■ **Required task**
Every line below should be copied exactly; drop the pictures.
### Data excerpts
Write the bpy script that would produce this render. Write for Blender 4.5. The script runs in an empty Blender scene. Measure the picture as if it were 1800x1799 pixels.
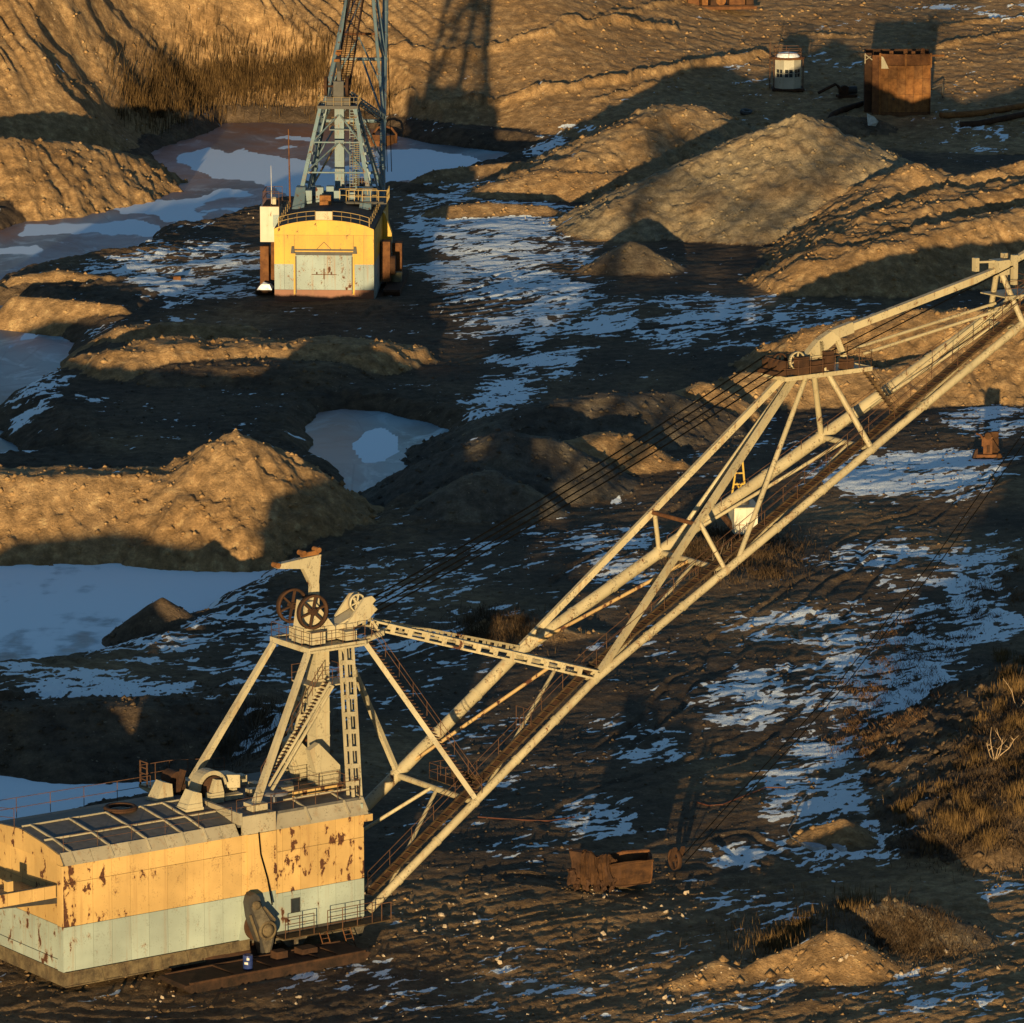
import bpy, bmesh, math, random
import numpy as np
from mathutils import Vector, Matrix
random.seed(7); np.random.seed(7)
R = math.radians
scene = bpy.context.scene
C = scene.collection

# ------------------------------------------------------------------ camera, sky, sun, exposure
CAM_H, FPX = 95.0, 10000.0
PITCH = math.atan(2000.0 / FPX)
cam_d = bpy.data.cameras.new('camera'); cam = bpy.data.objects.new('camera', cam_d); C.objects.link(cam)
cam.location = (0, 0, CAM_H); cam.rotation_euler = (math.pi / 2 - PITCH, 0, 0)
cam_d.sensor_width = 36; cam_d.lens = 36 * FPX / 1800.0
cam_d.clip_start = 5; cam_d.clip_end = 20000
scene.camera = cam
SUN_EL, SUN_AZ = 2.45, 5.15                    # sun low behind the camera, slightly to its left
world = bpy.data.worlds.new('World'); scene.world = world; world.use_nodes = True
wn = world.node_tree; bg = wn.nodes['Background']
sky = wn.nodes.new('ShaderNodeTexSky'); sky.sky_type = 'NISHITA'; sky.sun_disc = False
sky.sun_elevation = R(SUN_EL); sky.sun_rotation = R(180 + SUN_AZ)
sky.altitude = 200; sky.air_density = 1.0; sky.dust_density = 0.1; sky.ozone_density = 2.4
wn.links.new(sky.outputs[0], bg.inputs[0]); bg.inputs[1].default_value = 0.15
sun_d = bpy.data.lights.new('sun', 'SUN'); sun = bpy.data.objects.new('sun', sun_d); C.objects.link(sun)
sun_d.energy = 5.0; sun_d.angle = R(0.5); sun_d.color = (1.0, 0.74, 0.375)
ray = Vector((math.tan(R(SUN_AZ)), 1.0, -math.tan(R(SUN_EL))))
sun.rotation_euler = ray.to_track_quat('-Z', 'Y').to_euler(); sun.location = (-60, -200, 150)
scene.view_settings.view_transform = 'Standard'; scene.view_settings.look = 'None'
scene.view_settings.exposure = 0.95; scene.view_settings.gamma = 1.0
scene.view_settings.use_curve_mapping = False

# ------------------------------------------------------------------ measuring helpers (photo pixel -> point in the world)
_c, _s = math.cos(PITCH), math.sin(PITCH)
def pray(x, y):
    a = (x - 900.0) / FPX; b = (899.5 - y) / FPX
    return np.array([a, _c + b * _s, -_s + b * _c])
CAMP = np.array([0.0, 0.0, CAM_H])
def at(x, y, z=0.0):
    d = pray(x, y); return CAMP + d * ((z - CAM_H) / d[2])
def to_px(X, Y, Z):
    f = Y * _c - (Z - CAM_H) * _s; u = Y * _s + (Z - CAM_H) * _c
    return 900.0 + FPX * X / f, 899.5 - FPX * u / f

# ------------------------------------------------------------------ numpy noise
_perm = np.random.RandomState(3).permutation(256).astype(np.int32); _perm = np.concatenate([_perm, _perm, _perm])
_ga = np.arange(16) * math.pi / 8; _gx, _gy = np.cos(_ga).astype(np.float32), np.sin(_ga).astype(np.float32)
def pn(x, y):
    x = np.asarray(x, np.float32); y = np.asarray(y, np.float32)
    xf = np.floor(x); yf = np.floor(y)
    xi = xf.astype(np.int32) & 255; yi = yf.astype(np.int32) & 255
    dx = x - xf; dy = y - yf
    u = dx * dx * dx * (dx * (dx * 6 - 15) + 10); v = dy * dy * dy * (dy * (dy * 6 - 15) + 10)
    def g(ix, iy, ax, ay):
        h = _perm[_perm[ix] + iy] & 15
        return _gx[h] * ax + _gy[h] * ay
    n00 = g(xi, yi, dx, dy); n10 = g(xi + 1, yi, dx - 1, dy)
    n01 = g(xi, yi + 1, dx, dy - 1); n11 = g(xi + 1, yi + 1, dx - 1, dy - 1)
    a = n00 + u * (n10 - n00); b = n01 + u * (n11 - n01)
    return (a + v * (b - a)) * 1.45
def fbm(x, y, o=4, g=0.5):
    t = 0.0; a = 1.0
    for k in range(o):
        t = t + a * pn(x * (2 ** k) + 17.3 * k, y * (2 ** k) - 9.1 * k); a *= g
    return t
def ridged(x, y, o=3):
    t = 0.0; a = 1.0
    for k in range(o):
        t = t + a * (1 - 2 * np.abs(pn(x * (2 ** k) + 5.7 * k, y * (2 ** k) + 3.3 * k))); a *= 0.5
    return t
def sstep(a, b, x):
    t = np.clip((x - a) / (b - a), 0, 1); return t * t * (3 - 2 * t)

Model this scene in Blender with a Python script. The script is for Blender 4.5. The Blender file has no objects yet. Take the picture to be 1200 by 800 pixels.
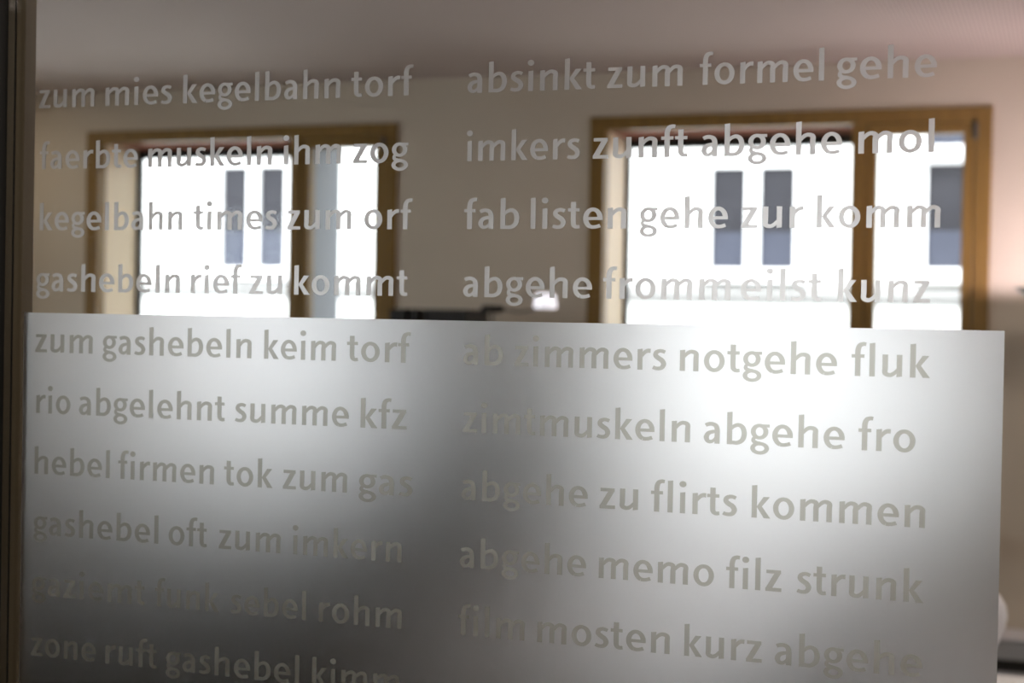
######
■ **The solution**
Write the bpy script that would produce this render. Write for Blender 4.5. The script runs in an empty Blender scene. Measure the picture as if it were 1800x1799 pixels.
import bpy, bmesh, math, random
import numpy as np
from mathutils import Vector, Matrix
random.seed(7); np.random.seed(7)
R = math.radians
scene = bpy.context.scene
C = scene.collection

# ------------------------------------------------------------------ camera, sky, sun, exposure
CAM_H, FPX = 95.0, 10000.0
PITCH = math.atan(2000.0 / FPX)
cam_d = bpy.data.cameras.new('camera'); cam = bpy.data.objects.new('camera', cam_d); C.objects.link(cam)
cam.location = (0, 0, CAM_H); cam.rotation_euler = (math.pi / 2 - PITCH, 0, 0)
cam_d.sensor_width = 36; cam_d.lens = 36 * FPX / 1800.0
cam_d.clip_start = 5; cam_d.clip_end = 20000
scene.camera = cam
SUN_EL, SUN_AZ = 2.45, 5.15                    # sun low behind the camera, slightly to its left
world = bpy.data.worlds.new('World'); scene.world = world; world.use_nodes = True
wn = world.node_tree; bg = wn.nodes['Background']
sky = wn.nodes.new('ShaderNodeTexSky'); sky.sky_type = 'NISHITA'; sky.sun_disc = False
sky.sun_elevation = R(SUN_EL); sky.sun_rotation = R(180 + SUN_AZ)
sky.altitude = 200; sky.air_density = 1.0; sky.dust_density = 0.1; sky.ozone_density = 2.4
wn.links.new(sky.outputs[0], bg.inputs[0]); bg.inputs[1].default_value = 0.15
sun_d = bpy.data.lights.new('sun', 'SUN'); sun = bpy.data.objects.new('sun', sun_d); C.objects.link(sun)
sun_d.energy = 5.0; sun_d.angle = R(0.5); sun_d.color = (1.0, 0.74, 0.375)
ray = Vector((math.tan(R(SUN_AZ)), 1.0, -math.tan(R(SUN_EL))))
sun.rotation_euler = ray.to_track_quat('-Z', 'Y').to_euler(); sun.location = (-60, -200, 150)
scene.view_settings.view_transform = 'Standard'; scene.view_settings.look = 'None'
scene.view_settings.exposure = 0.95; scene.view_settings.gamma = 1.0
scene.view_settings.use_curve_mapping = False

# ------------------------------------------------------------------ measuring helpers (photo pixel -> point in the world)
_c, _s = math.cos(PITCH), math.sin(PITCH)
def pray(x, y):
    a = (x - 900.0) / FPX; b = (899.5 - y) / FPX
    return np.array([a, _c + b * _s, -_s + b * _c])
CAMP = np.array([0.0, 0.0, CAM_H])
def at(x, y, z=0.0):
    d = pray(x, y); return CAMP + d * ((z - CAM_H) / d[2])
def to_px(X, Y, Z):
    f = Y * _c - (Z - CAM_H) * _s; u = Y * _s + (Z - CAM_H) * _c
    return 900.0 + FPX * X / f, 899.5 - FPX * u / f

# ------------------------------------------------------------------ numpy noise
_perm = np.random.RandomState(3).permutation(256).astype(np.int32); _perm = np.concatenate([_perm, _perm, _perm])
_ga = np.arange(16) * math.pi / 8; _gx, _gy = np.cos(_ga).astype(np.float32), np.sin(_ga).astype(np.float32)
def pn(x, y):
    x = np.asarray(x, np.float32); y = np.asarray(y, np.float32)
    xf = np.floor(x); yf = np.floor(y)
    xi = xf.astype(np.int32) & 255; yi = yf.astype(np.int32) & 255
    dx = x - xf; dy = y - yf
    u = dx * dx * dx * (dx * (dx * 6 - 15) + 10); v = dy * dy * dy * (dy * (dy * 6 - 15) + 10)
    def g(ix, iy, ax, ay):
        h = _perm[_perm[ix] + iy] & 15
        return _gx[h] * ax + _gy[h] * ay
    n00 = g(xi, yi, dx, dy); n10 = g(xi + 1, yi, dx - 1, dy)
    n01 = g(xi, yi + 1, dx, dy - 1); n11 = g(xi + 1, yi + 1, dx - 1, dy - 1)
    a = n00 + u * (n10 - n00); b = n01 + u * (n11 - n01)
    return (a + v * (b - a)) * 1.45
def fbm(x, y, o=4, g=0.5):
    t = 0.0; a = 1.0
    for k in range(o):
        t = t + a * pn(x * (2 ** k) + 17.3 * k, y * (2 ** k) - 9.1 * k); a *= g
    return t
def ridged(x, y, o=3):
    t = 0.0; a = 1.0
    for k in range(o):
        t = t + a * (1 - 2 * np.abs(pn(x * (2 ** k) + 5.7 * k, y * (2 ** k) + 3.3 * k))); a *= 0.5
    return t
def sstep(a, b, x):
    t = np.clip((x - a) / (b - a), 0, 1); return t * t * (3 - 2 * t)

Model this scene in Blender with a Python script. The script is for Blender 4.5. The Blender file has no objects yet. Take the picture to be 1200 by 800 pixels.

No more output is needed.